Future Tense

Department of Justice Cracks Down on Massive, Sophisticated Software Piracy Ring 

Department of Homeland Security investigators tracked down six men behind a $100 million global piracy ring.

Photo by Win McNamee/Getty Images

If you bought an inexplicably cheap copy of Photoshop or Microsoft Office in the last few years, even from a site as reputable as Overstock.com or Amazon, you may have been an unwitting customer in a $100 million global piracy ring—one that’s now ended with guilty pleas from half a dozen men across nearly as many states.

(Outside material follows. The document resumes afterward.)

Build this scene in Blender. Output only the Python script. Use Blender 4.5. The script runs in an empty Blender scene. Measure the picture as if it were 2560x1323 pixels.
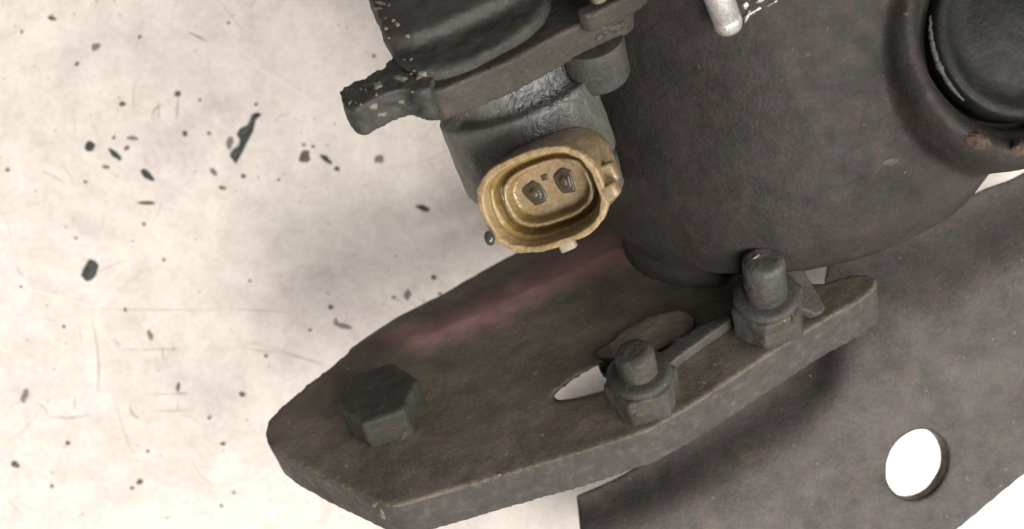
import bpy, bmesh, math, random
from mathutils import Vector, Matrix, noise
from mathutils.geometry import tessellate_polygon

random.seed(7)
SC = bpy.context.scene
COL = SC.collection
MM = 0.001

# ------------------------------------------------------------------ camera
H = 250.0            # lens height over the bench, mm
F = 3300.0           # focal length in photo pixels (photo is 2560 wide)
cam_d = bpy.data.cameras.new('camera')
cam = bpy.data.objects.new('camera', cam_d)
COL.objects.link(cam)
cam.location = (0, 0, H * MM)
cam.rotation_euler = (0, 0, 0)
cam_d.sensor_width = 36.0
cam_d.lens = F / 2560.0 * 36.0
cam_d.clip_start = 0.005
cam_d.clip_end = 20
cam_d.dof.use_dof = True
cam_d.dof.focus_distance = 0.188
cam_d.dof.aperture_fstop = 21.0
SC.camera = cam

# ------------------------------------------------------------------ world, lamps, exposure
w = bpy.data.worlds.new('World'); SC.world = w; w.use_nodes = True
w.node_tree.nodes['Background'].inputs[0].default_value = (0.97, 0.93, 0.98, 1)
w.node_tree.nodes['Background'].inputs[1].default_value = 0.15

def area(name, loc, target, size, power, col):
    d = bpy.data.lights.new(name, 'AREA'); d.shape = 'DISK'; d.size = size; d.energy = power; d.color = col
    o = bpy.data.objects.new(name, d); COL.objects.link(o)
    o.location = loc
    o.rotation_euler = (Vector(target) - Vector(loc)).to_track_quat('-Z', 'Y').to_euler()
    return o
area('workshop_lamp', (0.18, -0.40, 0.68), (0.0, 0.0, 0.0), 0.36, 7.9, (1.0, 0.95, 0.905))
area('added_side_lamp', (0.60, -0.04, 0.62), (0.03, 0.0, 0.02), 0.50, 6.0, (1.0, 0.96, 0.92))  # added unseen lamp: brightens right sides, leaves the bench left of the unit shaded

SC.view_settings.view_transform = 'Standard'
SC.view_settings.look = 'None'
SC.view_settings.exposure = 0.0
SC.view_settings.gamma = 1.0
SC.view_settings.use_curve_mapping = False

# ------------------------------------------------------------------ helpers
def P(u, v, z):
    """point at height z (mm) that the photograph shows at pixel (u, v)"""
    k = (H - z) / F
    return Vector(((u - 1280.0) * k, -(v - 661.5) * k, z))

class Plane:
    def __init__(s, n, p): s.n = Vector(n).normalized(); s.p = p
    def hit(s, u, v):
        o = Vector((0, 0, H)); d = (P(u, v, 0) - o)
        return o + d * ((s.p - o).dot(s.n) / d.dot(s.n))

UNIT0 = Vector((44.0, 14.0, 0.0))       # base of the unit on the bench, mm

def link(name, bm, mat, parent=None, off=None, smooth=True):
    off = UNIT0 if off is None else off
    me = bpy.data.meshes.new(name)
    bmesh.ops.recalc_face_normals(bm, faces=bm.faces)
    for v in bm.verts: v.co = (v.co - off) * MM
    bm.to_mesh(me); bm.free()
    if smooth:
        for p in me.polygons: p.use_smooth = True
    o = bpy.data.objects.new(name, me); COL.objects.link(o)
    if mat: me.materials.append(mat)
    if parent is not None: o.parent = parent
    else: o.location = off * MM
    return o

def mod_bevel(o, w, seg=3, ang=35):
    m = o.modifiers.new('bevel', 'BEVEL'); m.width = w * MM; m.segments = seg
    m.limit_method = 'ANGLE'; m.angle_limit = math.radians(ang)
    m.harden_normals = False
    return m
def mod_remesh(o, vox, smooth_it=6):
    m = o.modifiers.new('fuse', 'REMESH'); m.mode = 'VOXEL'; m.voxel_size = vox * MM; m.use_smooth_shade = True
    if smooth_it:
        s = o.modifiers.new('soften', 'SMOOTH'); s.iterations = smooth_it; s.factor = 0.5
def mod_displace(o, amp, size, kind='CLOUDS', depth=3):
    t = bpy.data.textures.new('relief', kind)
    t.noise_scale = size * MM
    if kind == 'CLOUDS': t.noise_depth = depth
    m = o.modifiers.new('relief', 'DISPLACE'); m.texture = t; m.strength = amp * MM; m.mid_level = 0.5
    m.texture_coords = 'LOCAL'

def frame(axis, hint=(1, 0, 0)):
    a = Vector(axis).normalized()
    x = Vector(hint); x = (x - a * x.dot(a)).normalized()
    return x, a.cross(x).normalized(), a

def add_lathe(bm, base, axis, prof, seg=48, hint=(1, 0, 0), squash=None, phase=0.0):
    """prof: list of (radius, height); closed with caps"""
    x, y, a = frame(axis, hint)
    rings = []
    for r, h in prof:
        rings.append([bm.verts.new(base + a * h + (x * math.cos(2*math.pi*k/seg + phase) + y * math.sin(2*math.pi*k/seg + phase)) * r) for k in range(seg)])
    for i in range(len(rings) - 1):
        for k in range(seg):
            bm.faces.new((rings[i][k], rings[i][(k+1) % seg], rings[i+1][(k+1) % seg], rings[i+1][k]))
    bm.faces.new(rings[0][::-1]); bm.faces.new(rings[-1])

def add_slab(bm, outer, offs, holes=(), holes_back=None):
    """outer: 3-D points of a flat face; offs: vector to the back face; holes: lists of points"""
    loops = [list(outer)] + [list(h) for h in holes]
    tris = tessellate_polygon(loops)
    flat = [p for l in loops for p in l]
    top = [bm.verts.new(p) for p in flat]; bot = [bm.verts.new(p + offs) for p in (flat if holes_back is None else list(outer) + [p - offs for h in holes_back for p in h])]
    for t in tris:
        bm.faces.new([top[i] for i in t]); bm.faces.new([bot[i] for i in reversed(t)])
    i0 = 0
    for l in loops:
        n = len(l)
        for k in range(n):
            a, b = i0 + k, i0 + (k + 1) % n
            bm.faces.new((top[a], top[b], bot[b], bot[a]))
        i0 += n

def smooth_loop(pts, it=1):
    for _ in range(it):
        q = []
        for i in range(len(pts)):
            a, b = Vector(pts[i]), Vector(pts[(i + 1) % len(pts)])
            q += [a.lerp(b, 0.25), a.lerp(b, 0.75)]
        pts = q
    return [tuple(p) for p in pts]

# ------------------------------------------------------------------ materials
class NT:
    def __init__(s, name):
        s.m = bpy.data.materials.new(name); s.m.use_nodes = True
        s.t = s.m.node_tree; s.n = s.t.nodes; s.b = s.n['Principled BSDF']
        tc = s.n.new('ShaderNodeTexCoord'); mp = s.n.new('ShaderNodeMapping')
        mp.inputs['Scale'].default_value = (1000, 1000, 1000)     # work in mm
        s.t.links.new(tc.outputs['Object'], mp.inputs['Vector']); s.co = mp.outputs['Vector']
    def L(s, a, b): s.t.links.new(a, b)
    def noise(s, scale, detail=4, rough=0.55, dist=0.0, co=None):
        n = s.n.new('ShaderNodeTexNoise'); n.inputs['Scale'].default_value = scale
        n.inputs['Detail'].default_value = detail; n.inputs['Roughness'].default_value = rough
        n.inputs['Distortion'].default_value = dist
        s.L(co or s.co, n.inputs['Vector']); return n.outputs['Fac']
    def ramp(s, fac, stops):
        r = s.n.new('ShaderNodeValToRGB'); e = r.color_ramp.elements
        while len(e) < len(stops): e.new(0.5)
        for i, (p, c) in enumerate(stops):
            e[i].position = p; e[i].color = (c, c, c, 1) if isinstance(c, (int, float)) else (*c, 1)
        s.L(fac, r.inputs['Fac']); return r.outputs['Color']
    def mix(s, fac, a, b, mode='MIX'):
        m = s.n.new('ShaderNodeMix'); m.data_type = 'RGBA'; m.blend_type = mode
        for sock, val in ((m.inputs['Factor'], fac), (m.inputs[6], a), (m.inputs[7], b)):
            if hasattr(val, 'is_output'): s.L(val, sock)
            elif isinstance(val, (int, float)): sock.default_value = val
            else: sock.default_value = (*val, 1)
        return m.outputs[2]
    def math(s, op, a, b=None, clamp=False):
        m = s.n.new('ShaderNodeMath'); m.operation = op; m.use_clamp = clamp
        for i, val in enumerate((a, b)):
            if val is None: continue
            if hasattr(val, 'is_output'): s.L(val, m.inputs[i])
            else: m.inputs[i].default_value = val
        return m.outputs[0]
    def spot(s, centre, r0, r1, squash=(1, 1, 1)):
        """1 inside r0 mm of centre, 0 beyond r1 (object space)"""
        mp = s.n.new('ShaderNodeMapping'); mp.vector_type = 'POINT'
        mp.inputs['Location'].default_value = [-c * q for c, q in zip(centre, squash)]
        mp.inputs['Scale'].default_value = squash
        s.L(s.co, mp.inputs['Vector'])
        ln = s.n.new('ShaderNodeVectorMath'); ln.operation = 'LENGTH'; s.L(mp.outputs[0], ln.inputs[0])
        mr = s.n.new('ShaderNodeMapRange'); mr.interpolation_type = 'SMOOTHSTEP'
        mr.inputs[1].default_value = r0; mr.inputs[2].default_value = r1; mr.inputs[3].default_value = 1; mr.inputs[4].default_value = 0
        s.L(ln.outputs['Value'], mr.inputs[0]); return mr.outputs[0]
    def bump(s, h, strength, dist, prev=None):
        b = s.n.new('ShaderNodeBump'); b.inputs['Strength'].default_value = strength; b.inputs['Distance'].default_value = dist * MM
        s.L(h, b.inputs['Height'])
        if prev is not None: s.L(prev, b.inputs['Normal'])
        return b.outputs[0]
    def wear(s, radius, lo, hi):
        bv = s.n.new('ShaderNodeBevel'); bv.samples = 4; bv.inputs['Radius'].default_value = radius * MM
        g = s.n.new('ShaderNodeNewGeometry')
        d = s.n.new('ShaderNodeVectorMath'); d.operation = 'DOT_PRODUCT'
        s.L(bv.outputs[0], d.inputs[0]); s.L(g.outputs['Normal'], d.inputs[1])
        mr = s.n.new('ShaderNodeMapRange'); mr.inputs[1].default_value = hi; mr.inputs[2].default_value = lo
        s.L(d.outputs['Value'], mr.inputs[0]); return mr.outputs[0]
    def set(s, **kw):
        for k, val in kw.items():
            k = k.replace('_', ' ')
            if hasattr(val, 'is_output'): s.L(val, s.b.inputs[k])
            elif isinstance(val, (tuple, list)): s.b.inputs[k].default_value = (*val, 1)
            else: s.b.inputs[k].default_value = val
        return s.m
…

On Thursday the Department of Justice announced that it’s reached plea agreements with all six individuals charged in a six-year massive fraud scheme, which prosecutors say sold more than 170,000 copies of Adobe and Microsoft programs including Windows, Office, Photoshop, and Creative Suite, complete with valid registration codes and even physical certificates of authenticity. The men, who were tracked by investigators at the Department of Homeland Security, offered those pirated copies of the software at a discount through sites including Amazon, Overstock, eBay, Craigslist, and in some cases their own individual websites. Five of the convicted men face up to five years in prison (the sixth faces just three years) and up to a quarter-million dollars in restitution each.

“It appears to be one the biggest software piracy cases, if not the biggest, the department has ever handled,” U.S. Attorney Tammy Dickinson told Wired in a phone interview. She said the men’s guilty pleas are “a significant deterrent, in that it shows the Department of Justice and our partner agencies like Homeland Security have the technology and the ability to uncover these illegal schemes.”

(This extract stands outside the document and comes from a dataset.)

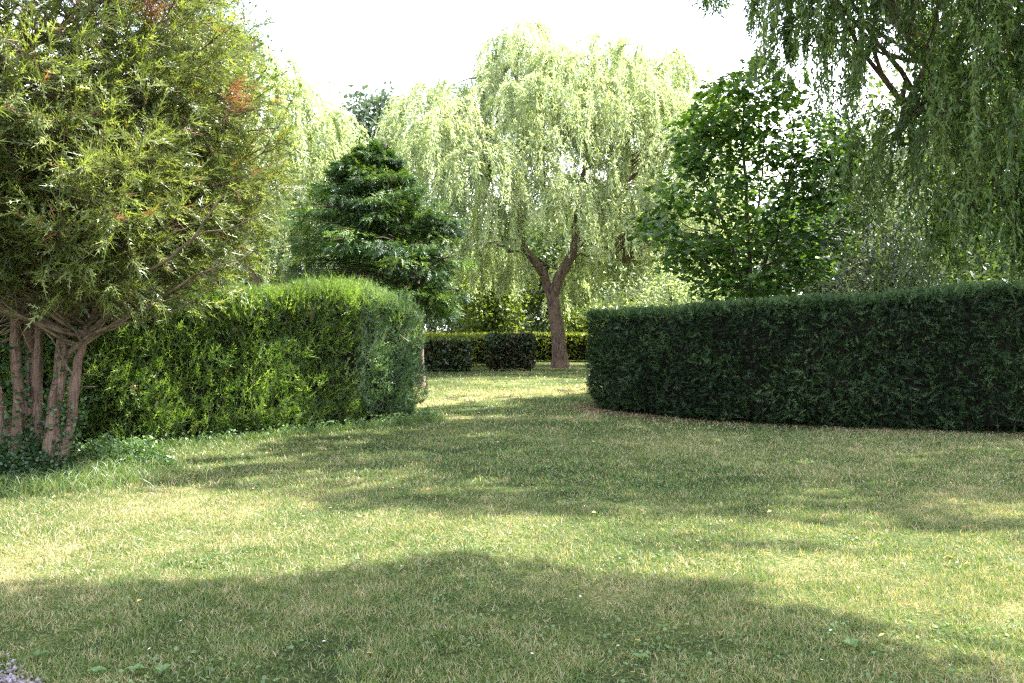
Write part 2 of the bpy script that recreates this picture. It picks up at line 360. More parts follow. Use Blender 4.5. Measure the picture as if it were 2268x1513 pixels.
# --- gravel path in the lower left corner
u = np.array([GB[0] - GA[0], GB[1] - GA[1]]); u /= np.linalg.norm(u); pn = np.array([-u[1], u[0]])
Lc = []
for s_ in np.linspace(-2.5, 4.0, 40):
    e0 = np.array(GA) + u * s_ + pn * (.04 * math.sin(s_ * 5) + .03 * math.sin(s_ * 13)); e1 = np.array(GA) + u * s_ + pn * 1.6
    Lc += [(*e0, .0), (*(.5 * (e0 + e1)), .0), (*e1, .0)]
Lc = np.array(Lc); Lc[:, 2] = height(Lc[:, 0], Lc[:, 1]) + .012
k = np.arange(39)[:, None] * 3
M_grav = bark_mat("gravel_bed", (.10, .08, .08), (.30, .27, .29), 60, .8, 1)
path = mesh("path", Lc, [np.concatenate([k + [[0, 3, 4, 1]], k + [[1, 4, 5, 2]]])], M_grav); path["kind"] = "structure"; path["label"] = "grey purple gravel path at the lower left corner of the lawn"
M_stone = bark_mat("gravel_stone", (.08, .065, .08), (.32, .28, .32), 30, .3, 1, (.26, .22, .27))
oc = np.array([[1, 0, 0], [-1, 0, 0], [0, 1, 0], [0, -1, 0], [0, 0, 1], [0, 0, -1.]]) * .5
ocf = np.array([[0, 2, 4], [2, 1, 4], [1, 3, 4], [3, 0, 4], [2, 0, 5], [1, 2, 5], [3, 1, 5], [0, 3, 5]])
n = 5200; s_ = -1.2 + 3.2 * rng.random(n); q = rng.random(n) * 1.0 - .06
P = np.array(GA) + u * s_[:, None] + pn * q[:, None]
V, Fo = tile(oc, ocf, np.column_stack([P, height(P[:, 0], P[:, 1]) + .014 + .006 * rng.random(n)]), rdir(n), rdir(n), (.008 + .026 * rng.random(n) ** 1.7)[:, None] * np.array([[1.3, 1, .6]]))
gr = mesh("gravel", V, [Fo], M_stone); gr["kind"] = "stuff"; gr["label"] = "loose angular grey gravel stones at the lower left corner"; gr["category"] = "gravel"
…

In all, investigators say they’ve tracked $100 million in sales across the six defendants, including an estimated $30 million in profits. In their bust of the fraud ring, investigators searched 13 homes in five states and seized $20 million in assets, including 10 “luxury automobiles” and 27 pieces of real estate.

Homeland Security’s case began when customer complaints led the agency to 29-year-old Carey Lee Ross in Kansas City, Missouri. They discovered that Ross’ business, Software Slashers, was reselling tens of thousands of stolen Microsoft software registration codes obtained from a source in China. Digging into Ross’ communications, they traced those codes to other counterfeit software resellers across the country and then to their suppliers, too, some of whom were in Germany and Singapore. (Ross pleaded guilty to his part of the scheme in June.)

Investigators found that the loosely connected ring of software fraudsters were buying real, stolen registration codes, usually listed in an Excel spreadsheet or a Word document, along with counterfeit packaging, official-looking cards on which the stolen registration codes were printed, and faked or stolen certificates of authenticity that were placed on the software packages. In many cases, the same registration codes were resold several times to unwitting customers. If Microsoft or Adobe detected the code’s reuse and disabled the software, the seller would simply offer the customer a new stolen code.

As part of the scheme, one of the six defendants, 41-year-old Maryland man Reza Davachi, used a nonprofit business called Project Contact Africa, which sold both his own and Ross’ pirated software through an eBay store. By telling eBay that the business was a charitable organization and falsely promising customers that 100 percent of sales went to an African aid project, Davachi boosted his revenue and also convinced eBay to take smaller fees on each sale. Prosecutors say that charity scheme helped him deprive eBay of more than $900,000 in commissions on the pirated software.

Despite their massive bust, investigators still haven’t explained the origin of the stolen software codes that made the entire scheme possible. Exactly who in China, Singapore, or Germany supplied those pilfered registration keys isn’t clear, and the question points to serious leaks of Adobe and Microsoft’s secrets in their supply chain. Prosecutors declined to comment on that mystery, citing their ongoing investigation. “We can’t provide additional information about the investigation at this time,” said Dickinson. “But we expect that more offenders soon will be brought to justice.”